Das ist die Lesart der AfD. In der Union scheint Merkel derzeit unangefochtener denn je. Am Montagabend stellte sich die Unionsfraktion hinter die Ankündigung der CDU-Bundesvorsitzenden, im Falle einer vorgezogenen Neuwahl erneut für das Kanzleramt zu kandidieren. Die Abgeordneten von CDU und CSU hätten die Bereitschaft Merkels „mit tosendem Applaus“ begrüßt, sagte Fraktionschef Volker Kauder (CDU) nach einer Sitzung der Unions-Parlamentarier in Berlin.
CSU-Landesgruppenchef Alexander Dobrindt betonte, es sei wichtig, dass die Schwesterparteien nun eng zusammenblieben. Die vergangenen Wochen hätten nach dem Streit über die Flüchtlingspolitik gezeigt, dass das Vertrauen zueinander wieder gewachsen sei und dass CDU und CSU auch in schwierigen Situationen eng zusammenhalten würden. Er gehe davon aus, dass es Neuwahlen geben werde, nachdem die SPD erneut gezeigt habe, dass sie nicht regierungsfähig sei.
Wenn CDU/CSU die richtigen Lehren aus den zurückliegenden Wochen ziehen, könnten sie womöglich AfD-Wähler wieder zurückgewinnen. „Allerdings müsste die Union ihren Wahlkampf dazu anders anlegen und stärker auf die Bedürfnisse dieser Wähler eingehen“, sagte der Bremer Politik-Professor Probst. „Das betrifft vor allem die Angst vor Kontrollverlust im Zusammenhang mit der Zuwanderung und Ängste, die mit den kulturellen und ökonomischen Veränderungen durch die Globalisierung verbunden sind.“
Für die Sozialdemokraten könnten Neuwahlen ein nicht kalkulierbares Risiko bedeuten, schätzt Probst. Die SPD habe zwar die Chance, ihren Wahlkampf anders anzulegen und sich offensiver von der Union zu unterscheiden. „Allerdings ist sie gerade in einem Prozess der strategischen Neuorientierung, und dieser Prozess ist nicht abgeschlossen – mehr Richtung links oder mehr Richtung Mitte“, erläutert er.
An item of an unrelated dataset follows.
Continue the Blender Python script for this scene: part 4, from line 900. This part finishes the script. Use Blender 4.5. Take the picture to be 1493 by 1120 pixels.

Gleichwohl ist er überzeugt, dass die Verweigerung, doch noch eine erneute Große Koalition zu bilden, den Sozialdemokraten nicht schaden werde, „denn die Mehrheit der Partei ist froh, endlich aus der Großen Koalition raus zu sein und befreit Oppositionswahlkampf betreiben zu können“.